Document Type

Article

Publication Date

2015

Publication Citation

2015 Pepperdine Law Review 72

Abstract

In King v. Burwell, the U.S. Supreme Court affirmed the Fourth Circuit’s decision, upholding regulations that extend the Premium Tax Credit (the Credit) to qualifying taxpayers who purchase health insurance on the Internet-based “Marketplace” operated by the federal Department of Health and Human Services (HHS), despite statutory language extending the subsidy to individuals who purchase through “an Exchange established by the State.” This was the second time in just three years that the Roberts Court engaged in what one critic called “linguistic acrobatics” that rescued President Obama’s signature healthcare law, the Affordable Care Act (ACA)—or, as Justice Scalia derisively called it, “SCOTUScare”—from attacks that would have gutted its core provisions.

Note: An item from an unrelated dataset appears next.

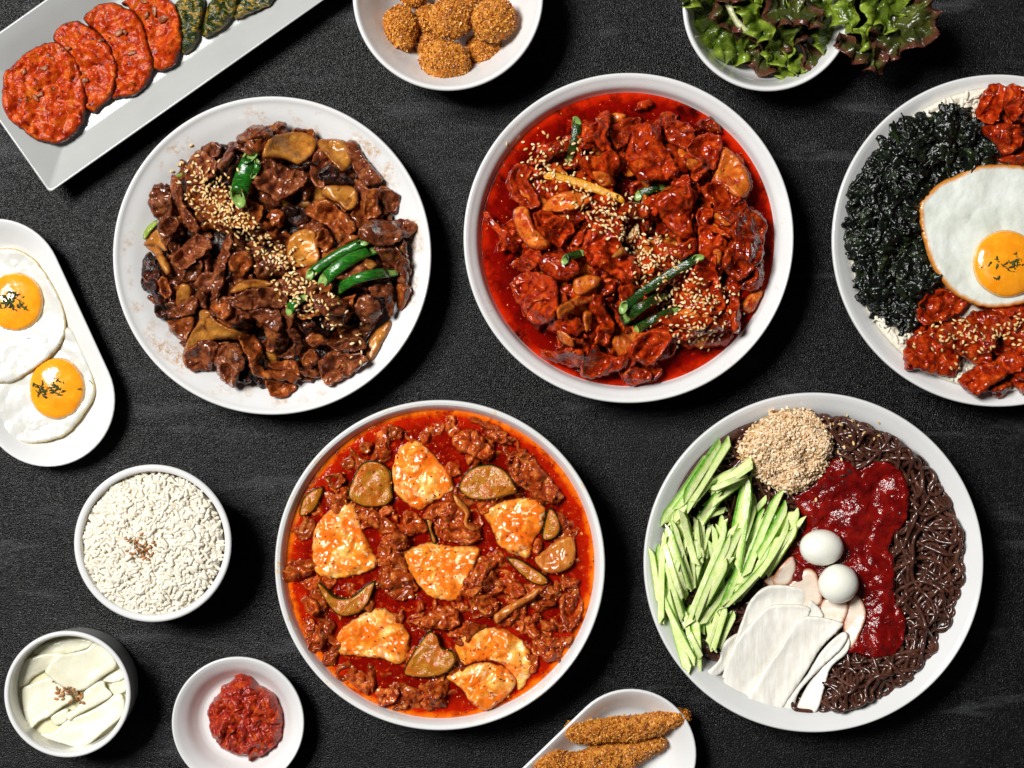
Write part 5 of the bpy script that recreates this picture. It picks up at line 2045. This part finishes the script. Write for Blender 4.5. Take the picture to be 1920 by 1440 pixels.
# ------------------------------------------------------------------ kimchi and chive pancakes
ZT = Zoom(0, 0, 3.0968)
PC = dict(t=.0060, puff=.0018, puff_r=.008, fold=.0024, fold_wl=.015, rough=.0011, rough_wl=.004, lat=.0010, drape=.35, en=(2.0, 9), blur=8, sp=3, curl=.001, rigid_up=.5)
for k, txt, lb in (
        ('chive', "1350,100 1370,0 1440,-60 1600,-60 1575,0 1540,30 1460,60 1380,90", 'green chive pancake at the top edge, farthest along the tray'),
        ('chive', "1165,170 1200,0 1260,-60 1375,-40 1362,60 1300,140 1230,190 1180,205", 'green chive pancake in the middle of the three'),
        ('chive', "1000,20 1080,-40 1175,-20 1162,100 1150,200 1110,270 1050,300 1020,200", 'green chive pancake touching the red pancakes'),
        ('pancake', "690,0 760,-30 900,-40 1000,10 1040,90 1057,220 1035,310 990,380 890,400 850,330 830,180 780,90 730,30", 'red kimchi pancake next to the green pancakes'),
        ('pancake', "470,90 520,40 580,5 660,5 730,40 800,90 840,180 870,290 885,380 850,470 770,545 690,560 630,560 640,480 640,390 600,270 560,190 500,140", 'red kimchi pancake third from the tray corner'),
        ('pancake', "295,220 300,180 340,140 400,115 460,120 520,150 590,210 640,280 680,400 670,470 640,560 580,610 530,645 450,600 440,500 420,390 360,290 310,240", 'red kimchi pancake second from the tray corner'),
        ('pancake', "15,430 60,380 130,310 190,270 260,240 330,240 390,290 440,340 465,420 490,520 495,620 470,710 420,780 330,830 250,820 180,795 110,740 50,700 20,640 8,560", 'round red kimchi pancake nearest the tray corner, wholly in view')):
    o = sheet('kimchi_pancake' if k == 'pancake' else 'chive_pancake', ZT.poly(txt), M[k], zlook=.022, **PC)
    tag(o, lb, 'pancake', 'pancakes overlapping on the tray')
    c = ZT.poly(txt).mean(0)
    if k == 'pancake':
        for q in range(4):
            P = blob_poly(c[0] + random.uniform(-38, 38), c[1] + random.uniform(-50, 50), random.uniform(8, 17), 4000 + q + int(c[0]), aspect=1.6)
            X, Y = W1(*P.mean(0), .022)
            if not inside(to_world(ZT.poly(txt), .022), X, Y):
                continue
            b = sheet('kimchi_piece', P, M['kimchi_bit'], zlook=.022, t=.0012, puff=.0006, drape=.9, sp=2.2, lift=-.0005, parent=o)

# ------------------------------------------------------------------ crumbed chicken and croquettes
ZK = Zoom(950, 1280, 5.189)
for txt, lb in (("250,830 330,740 500,680 580,720 700,710 850,650 1000,620 1150,620 1280,610 1400,580 1520,570 1590,630 1560,690 1450,760 1350,820 1200,900 700,1000 300,950", 'crumbed chicken strip cut by the bottom edge'),
                ("570,450 640,400 780,400 950,370 1150,355 1400,325 1560,300 1700,280 1800,320 1815,380 1760,440 1650,470 1560,520 1400,580 1200,620 1000,610 830,635 700,620 600,580 568,520", 'crumbed chicken strip overhanging the dish rim on the right')):
    o = sheet('chicken_strip', ZK.poly(txt), M['crumb'], zlook=.032, t=.006, puff=.0085, puff_r=.010, fold=.0016, fold_wl=.012, rough=.0008, rough_wl=.0025, drape=.1, en=(1.5, 6), blur=6, sp=1.9, rigid_up=.3)
    tag(o, lb, 'chicken strip', 'crumbed chicken strips on the oval dish')
    me = o.data
    co = np.empty(len(me.vertices) * 3, np.float32)
    me.vertices.foreach_get('co', co)
    crumbs(co.reshape(-1, 3) + np.array(o.location), 3600, .0012, M['crumb_bits'], o)
ZN = Zoom(640, 0, 4.8)
for (x, y, z, rx, ry, rz, an, lb) in (
        (640, -40, .026, 130, 110, 110, .3, 'dark crumbed croquette cut by the top edge, on the left'),
        (1000, -150, .024, 200, 190, 150, .1, 'crumbed croquette mostly beyond the top edge, in the middle'),
        (760, 180, .022, 120, 150, 120, .2, 'shadowed crumbed croquette deep in the bowl, on the left'),
        (1150, 20, .022, 130, 160, 120, .2, 'shadowed crumbed croquette deep in the bowl behind the two upper ones'),
        (800, 420, .022, 150, 130, 110, .7, 'crumbed croquette tucked behind the frontmost one'),
        (1290, 430, .026, 185, 160, 140, -.3, 'crumbed croquette low on the right under the largest'),
        (535, 250, .030, 165, 215, 150, -.15, 'darkest crumbed croquette, leftmost in the bowl'),
        (985, 170, .042, 205, 190, 160, .2, 'crumbed croquette in the centre of the bowl'),
        (1375, 180, .044, 220, 205, 160, -.5, 'largest golden crumbed croquette, rightmost in the bowl'),
        (935, 550, .036, 245, 200, 160, .1, 'golden crumbed croquette, lowest in the photo')):
    X, Y = W1(*ZN.pt(x, y), z)
    k = S / 4.8 * .97
    root = None
    o, VW = rock('croquette', M['crumb'], (X, Y, z), (rx * k * .93, ry * k * .93, rz * k * .93), (0, 0, -an), x * .01, rough=.07, wl=.45, sub=30)
    tag(o, lb, 'croquette', 'croquettes in the bowl')
    crumbs(VW, 2600, .0013, M['crumb_bits'], o)

# ------------------------------------------------------------------ lettuce
ZL = Zoom(1260, 0, 3.84)
LF = dict(t=.0007, puff=.0, rough=.0006, rough_wl=.006, fold=.0050, fold_wl=.022, lat=.002, ruffle=.0060, ruf_wl=.015, drape=.25, en=(1.8, 11), blur=10, sp=2.6, tilt=.5, rigid_up=.2)
X7, Y7 = W1(1440, 11, .045)
ix, iy = hidx(*np.meshgrid(np.arange(X7 - .052, X7 + .052, CELL), np.arange(Y7 - .052, Y7 + .052, CELL)))
for q in range(13):
    an_, rr_ = q * 2.4, 62 * math.sqrt((q + .5) / 13)
    P = blob_poly(1438 + 1.45 * rr_ * math.cos(an_), 14 + 1.1 * rr_ * math.sin(an_), random.uniform(70, 100), 6000 + q, aspect=1.5, lob=.35)
    zz = .012 + .0022 * q
    o = sheet('lettuce_leaf', P, M['lettuce_red' if q % 3 == 0 else 'lettuce_green'], z=zz, zlook=zz, **LF)
    c_ = P.mean(0)
    ring, hh = clock(c_[0], c_[1], 1440, 11, 160)
    tag(o, f'shaded {"bronze" if q % 3 == 0 else "green"} lettuce leaf deep in the bowl, {ring}, at {hh} o\'clock', 'lettuce leaf', 'lettuce leaves in the bowl')
for k, txt, lb, z in (
        ('lettuce_green', "100,60 300,-60 420,100 460,300 400,450 280,400 180,260 120,160", 'dark green lettuce leaf against the left wall of the bowl', .024),
        ('lettuce_red', "480,400 560,330 700,380 760,480 700,540 610,540 520,470", 'dark bronze lettuce leaf low in the bowl', .016),
        ('lettuce_green', "380,300 500,260 620,330 560,430 440,460 380,400", 'shaded green lettuce leaf low on the left', .020),
        ('lettuce_red', "1400,-60 1700,-80 1880,100 1880,230 1840,320 1700,390 1600,430 1520,410 1440,300 1400,150", 'large dark red lettuce leaf hanging out on the far right', .046),
        ('lettuce_green', "1000,200 1150,180 1250,280 1180,400 1060,420 1000,330", 'bright green lettuce leaf in the right middle of the bowl', .032),
        ('lettuce_red', "930,300 1040,340 1120,420 1140,480 1060,520 980,500 920,450", 'small bronze-edged lettuce leaf near the lower right rim', .036),
        ('lettuce_green', "740,500 800,470 870,560 865,590 770,585", 'small bright green lettuce tip at the bottom of the bowl', .030),
        ('lettuce_green', "800,380 900,360 960,420 985,500 950,560 880,570 850,500 800,440", 'curly green lettuce leaf above the bottom rim', .036),
        ('lettuce_red', "740,260 850,230 950,200 940,320 850,370 760,360", 'bronze lettuce leaf folded in the middle', .038),
        ('lettuce_green', "430,-60 600,-40 640,100 720,250 700,320 600,350 520,230 460,120", 'pale-ribbed green lettuce leaf standing at the left', .042),
        ('lettuce_red', "1140,300 1250,270 1380,300 1500,360 1550,440 1520,520 1400,525 1360,460 1240,420", 'red lettuce leaf draped over the lower right rim', .050),
        ('lettuce_green', "1130,150 1170,20 1250,-40 1330,60 1320,180 1350,270 1260,260 1200,180", 'cupped green lettuce leaf right of the middle', .050),
        ('lettuce_green', "1300,-60 1500,-90 1720,-60 1690,60 1680,150 1560,230 1480,200 1430,260 1420,340 1360,360 1340,240 1380,120", 'brightest frilled green lettuce leaf at the upper right', .056),
        ('lettuce_red', "1660,-60 1800,-80 1850,0 1800,50 1700,40", 'small bronze lettuce tip at the top edge', .056),
        ('lettuce_red', "660,-40 850,-80 1000,20 1080,110 1080,200 1000,250 900,190 780,230 700,200 660,80", 'large glossy dark red lettuce leaf in the top middle', .054),
        ('lettuce_green', "50,-30 140,-60 230,-30 220,40 150,80 80,70 50,20", 'bronze-green lettuce frill over the left rim', .054)):
    P = ZL.poly(txt)
    o = sheet('lettuce_leaf', P, M[k], z=z - .004, zlook=z, **LF)
    tag(o, lb, 'lettuce leaf', 'lettuce leaves in the bowl')
P = ZL.poly("380,20 420,0 470,110 540,190 620,250 600,270 520,240 450,170")
o = sheet('lettuce_rib', P, M['lettuce_rib'], z=.046, zlook=.048, t=.002, puff=.002, puff_r=.004, rough=.0006)
tag(o, 'pale lettuce rib running down the left leaf', 'lettuce rib')

# ------------------------------------------------------------------ sesame on the big dishes
sprinkle(Z5, [(540, 1120, 70, 40, 10, 44), (720, 1110, 60, 35, -20, 30), (570, 1060, 30, 15, 0, 6), (780, 1100, 50, 40, 0, 20), (530, 1235, 10, 12, 0, 4), (365, 1150, 4, 4, 0, 1)],
         'pale sesame seed on the pork beside the fried egg', .05)
sprinkle(Z4, [(880, 165, 70, 25, 10, 16), (735, 460, 4, 4, 0, 1), (800, 230, 20, 30, 0, 8)], 'stray sesame seed on the dark noodles by the sesame mound', .045)
sprinkle(Z1, [(455, 470, 75, 42, 48, 150), (570, 580, 45, 30, 45, 75), (400, 390, 40, 25, 60, 16)], 'sesame seed on the brown beef, upper left trail', .05, cap=300,
         stuff_label='trail of pale sesame seeds on the beef, upper left')
sprinkle(Z1, [(730, 735, 62, 34, 50, 75), (830, 870, 48, 40, 50, 55), (870, 950, 45, 30, 40, 26), (1010, 1050, 70, 50, 45, 22), (650, 660, 40, 25, 20, 18)],
         'sesame seed on the brown beef, lower right trail', .05, cap=0, stuff_label='trail of pale sesame seeds running down the beef')
sprinkle(Z2, [(350, 400, 50, 45, 60, 45), (480, 400, 35, 50, 0, 24), (330, 300, 60, 50, 0, 7), (540, 500, 70, 20, 20, 22), (620, 620, 70, 38, 30, 90), (740, 710, 70, 40, 45, 100), (820, 820, 45, 40, 60, 60),
              (930, 930, 60, 45, 40, 80), (1000, 1050, 60, 50, 0, 60), (1050, 960, 50, 40, 0, 40), (1030, 1130, 30, 15, 0, 14)], 'pale sesame seed on the red pork', .052, cap=0,
         stuff_label='pale sesame seeds strewn over the red pork')
# labels that came out alike within a group: tell the pieces apart by size where there are only a few
same = {}
for o in bpy.data.objects:
    if o.get('label') and o.get('group') and o.type == 'MESH':
        same.setdefault((o['label'], o['group']), []).append(o)
for (lb, gp), ob in same.items():
    first = lb.split(' ')[0]
    if 1 < len(ob) < 4 and first in ('large', 'medium', 'small'):
        ob.sort(key=lambda q: q.dimensions.x * q.dimensions.y)
        wd = ('smaller', 'larger') if len(ob) == 2 else ('smallest', 'mid-sized', 'largest')
        for q, w_ in zip(ob, wd):
            q['label'] = lb.replace(first, f'{w_} {first}' if len(lb.split()) < 15 else w_, 1)
print('TRIS', sum(len(o.data.polygons) for o in bpy.data.objects if o.type == 'MESH'))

While the King Court could have achieved the same result by deferring to Treasury’s interpretation in the regulation the plaintiffs were challenging, it elected not to defer. Instead, the Court rejected the application of Chevron and, declaring King an “extraordinary case[],” conducted its own interpretation of the ACA. Thus, the Court reached a pro-government result without deferring to an agency rule.

After King, scholars and lower courts may find themselves struggling with the contrast between decisions that seem to expand agency power and those that find Chevron inapplicable. Accordingly, this Essay analyzes what King suggests about the future of Chevron deference. Part I considers the King majority’s treatment of Chevron. Part II examines the effect of the Court’s lack of deference in King. The Essay concludes that although King was an “extraordinary case” for the Court, Chevron’s heyday may be on the wane.